You begin to see the storylines more deeply, the threads that weave the plot. Just recently, for example, I've painfully re-experienced many moments in my mother's marriage to my father, understood at last how trapped she felt, how he enjoyed humiliating her, and how she felt she had to call enduring his cruelty "love" in order to emotionally survive. I see, of course, that I've carried on some of the same story in my own life, the same blinds. Time to "fall apart" has helped me to find compassion for my mother, and myself.
Occasionally, you also notice you are wise in your genuine, candid, and almost perfect Ignorance.
Maybe Hecate, in her mask and role as an old woman, standing so close to the final portals of this world, moving freely into the veiled realms - may be said to represent the SOUL aspect of self. "Part of us is not dragged down, but already lives there........." as Dr. Hillman said.

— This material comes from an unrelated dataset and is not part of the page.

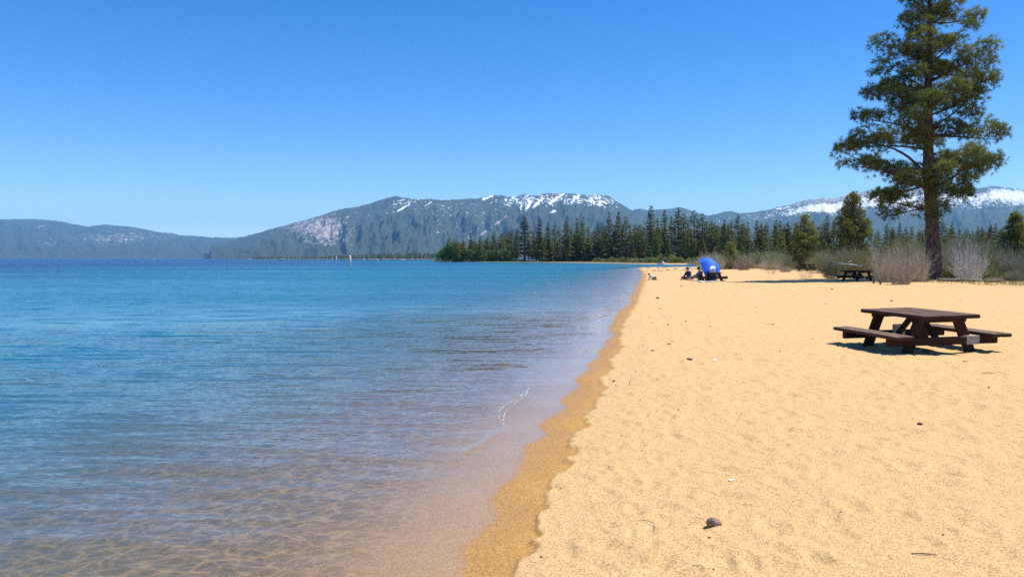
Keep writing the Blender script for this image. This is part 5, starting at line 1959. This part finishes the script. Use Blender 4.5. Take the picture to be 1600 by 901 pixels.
def build_back_things(gp):
    # driftwood logs at the foot of the tall pine
    g = ground_hit(1500, 439)
    d = MB()
    a = [at_y(1466, 434.5, g.y), at_y(1490, 436.0, g.y - .2), at_y(1512, 436.5, g.y - .4), at_y(1534, 437.0, g.y - .4)]
    for p in a: p.z = gz(p.x, p.y) + .06
    d.tube(a, [.15, .14, .12, .09], 8)
    d.tube([a[1], a[1] + Vector((.3, -.35, .10))], [.06, .025], 6)
    tag(d.build("driftwood_log", M["drift"], None, True), "bleached driftwood log lying on the sand at the foot of the tall pine", "log")
    d = MB()
    a = [at_y(1538, 437.5, g.y - .7), at_y(1552, 437.6, g.y - .7), at_y(1566, 437.8, g.y - .5)]
    for p in a: p.z = gz(p.x, p.y) + .05
    d.tube(a, [.11, .11, .09], 8)
    tag(d.build("driftwood_log", M["drift"], None, True), "short pale log on the sand before the low green shrubs", "log")
    d = MB()
    a = [at_y(1430, 439, g.y - .3), at_y(1440, 436.5, g.y - .2), at_y(1446, 433, g.y)]
    for k, p in enumerate(a): p.z = gz(p.x, p.y) + (.05, .12, .25)[k]
    d.tube(a, [.06, .10, .12], 7)
    tag(d.build("driftwood_root", M["drift"], None, True), "pale root end left of the tall pine's foot", "root")
    for px, py, s, lb in ((1449, 437.5, .24, "dark stone against the left foot of the tall pine"), (1588, 438.5, .22, "dark stone at the edge of the sand by the low shrubs")):
        q = ground_hit(px, py)
        o = blob("stone", M["rock"], (q.x, q.y, q.z + .05), (s, s * .7, s * .55), int(px), rough=.4)
        tag(o, lb, "stone")
    # stakes
    for px, pb, pt, lb in ((1546, 434, 409, "dark leaning fence stake right of the bleached shrub"), (1365, 443, 436, "short dark stake in front of the scrub, left one"), (1375.5, 444, 440, "stubby stake in front of the scrub, right one")):
        q = ground_hit(px, pb)
        h = (pb - pt) * q.y / FPX
        d = MB(); d.box((0, 0, h / 2 - .1), (.09, .09, h + .2), bev=.02)
        d.box((0, 0, h + .012), (.07, .07, .03), bev=.012)
        o = d.build("wooden_stake", M["stake"])
        o.location = q; o.rotation_euler = (0, R(4), .4)
        tag(o, lb, "stake", "wooden stakes in front of the scrub")
    # boulders seen through the scrub at the right edge
    for px, pb, sz, lb in ((1583, 417, .36, "larger pale grey boulder beneath the pine at the right edge"), (1591, 417.5, .28, "smaller rounded pale boulder beside the larger one")):
        Y = 62
        x = at_y(px, pb, Y).x
        o = blob("boulder", M["rock_pale"], (x, Y, gz(x, Y) + sz * .8), (sz * .6, sz * .6, sz), int(px), sub=3, rough=.3)
        tag(o, lb, "boulder")
    # dark dead log on the far shore
    p = at_z(818, 409, 0)
    d = MB(); d.tube([(p.x - 6, p.y + 3, .5), (p.x, p.y + 2.5, .7), (p.x + 7, p.y + 3.2, .55)], [.5, .55, .35], 8)
    tag(d.build("shore_log", M["stake"], None, True), "long dark log lying on the far shore below the broad conifer", "log")


def build_foam():
    """broken white lines of foam on the crests of the small swash waves"""
    rnd = random.Random(2)
    m = MB()
    for pts, offs in ((SWASH1, (.035, -.055)), (SWASH3, (.02,)), (SWASH4, (.02, -.05))):
        for off in offs:
            P = smooth_line(pts, 10)
            prev = None
            for i in range(len(P) - 1):
                d = P[i + 1] - P[i]
                n = np.array([-d[1], d[0]]) / max(1e-6, np.hypot(*d))
                f = math.sin(math.pi * i / (len(P) - 1))
                c = P[i] + n * (off * f + rnd.uniform(-.008, .008))
                k = max(1, int(np.hypot(*d) / .02))
                for q in range(k):
                    if rnd.random() < .28: continue
                    e = c + d * (q / k)
                    r = rnd.uniform(.0015, .0055)
                    z = .004 + .028 * math.exp(-(off * f / .055) ** 2) * f
                    m.box((e[0], e[1], z), (r * 2.2, r * 2.0, r), Matrix.Rotation(rnd.uniform(0, 3), 3, "Z"), r * .3)
    o = m.build("foam", M["white_paint"], None, True)
    o["kind"] = "stuff"


def build_cloud():
    m, t = mat_new("thin cloud vapour")
    vol = t.n("VolumePrincipled")
    vol.inputs["Color"].default_value = (1, 1, 1, 1)
    vol.inputs["Density"].default_value = 2.2e-4
    o = t.n("OutputMaterial")
    t.t.links.new(vol.outputs[0], o.inputs["Volume"])
    rnd = random.Random(4)
    Y = 30000
    k = Y / FPX
    r = MB()
    c0 = at_y(1548, 77, Y)
    for (px, py, w, h) in ((1550, 77.5, 12, 3.0), (1541, 79, 7, 2.2), (1562, 75, 9, 1.6), (1531, 66, 7, 4.0), (1582, 73, 22, .7)):
        p = at_y(px, py, Y)
        n = len(r.v)
        vs, fs = [], []
        for j in range(9):
            th = math.pi * j / 8
            for i in range(14):
                ph = 6.283 * i / 14
                q = 1 + .25 * math.sin(3 * ph + j) * math.sin(th)
                vs.append((p.x + math.sin(th) * math.cos(ph) * w * k * q, p.y + math.sin(th) * math.sin(ph) * 500 * q + len(r.v) * 5, p.z + math.cos(th) * h * k))
        for j in range(8):
            for i in range(14):
                a, b = j * 14 + i, j * 14 + (i + 1) % 14
                fs.append((a, a + 14, b + 14, b))
        r.add(vs, fs)
    o = r.build("cloud", m)
    o["kind"] = "structure"


build_tables()
GP = build_tall_pine()
build_near_pines()
build_forest()
build_scrub()
build_people()
build_umbrella()
build_lake_things()
build_litter()
build_back_things(GP)
build_foam()
build_cloud()

# ------------------------------------------------------------------ render settings
SC.view_settings.view_transform = "Standard"
SC.view_settings.look = "None"
SC.view_settings.exposure = 0.40
SC.view_settings.gamma = 1.0
SC.view_settings.use_curve_mapping = False
SC.cycles.use_denoising = False
SC.cycles.max_bounces = 6
SC.cycles.transparent_max_bounces = 12
SC.cycles.volume_bounces = 1
SC.cycles.sample_clamp_indirect = 6
SC.render.film_transparent = False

Already lives there, the gestalt, the storyteller as well as the story. Looking at the yin/yang symbol I wear on a ring, I remind myself that somehow the various parts of my being are, like the dark teardrop and the white teardrop, in flux and co-creation. This weaving of story is not only enlightenment, it is also "endarkenment", the self that waits, is circular, un-named, yin. That "already lives there."
Already lives there, yes. But one does not converse with Hecate, and gain the benefits of Her guidance, without stopping, listening. Perhaps she will not come at all, until we fall apart, can't go any farther, run out of gas, slow the pace, fall off the treadmill. Thus, the necessary time to grieve, to be revealed, to make the pilgrimage to Compostella ..............comes about, and one may then see Her, poised, with her candle, at the doorway. She won't let you get away with anything - she'll illuminate it all, as you begin the journey. She will not make an appearance during commercial breaks, or at any "convenient time". I don't believe you'll find her in a day spa, and I don't even believe she has patience with prozac or anything that blunts the descent.
Hecate dwells in the Caverns, she dwells in the Depths.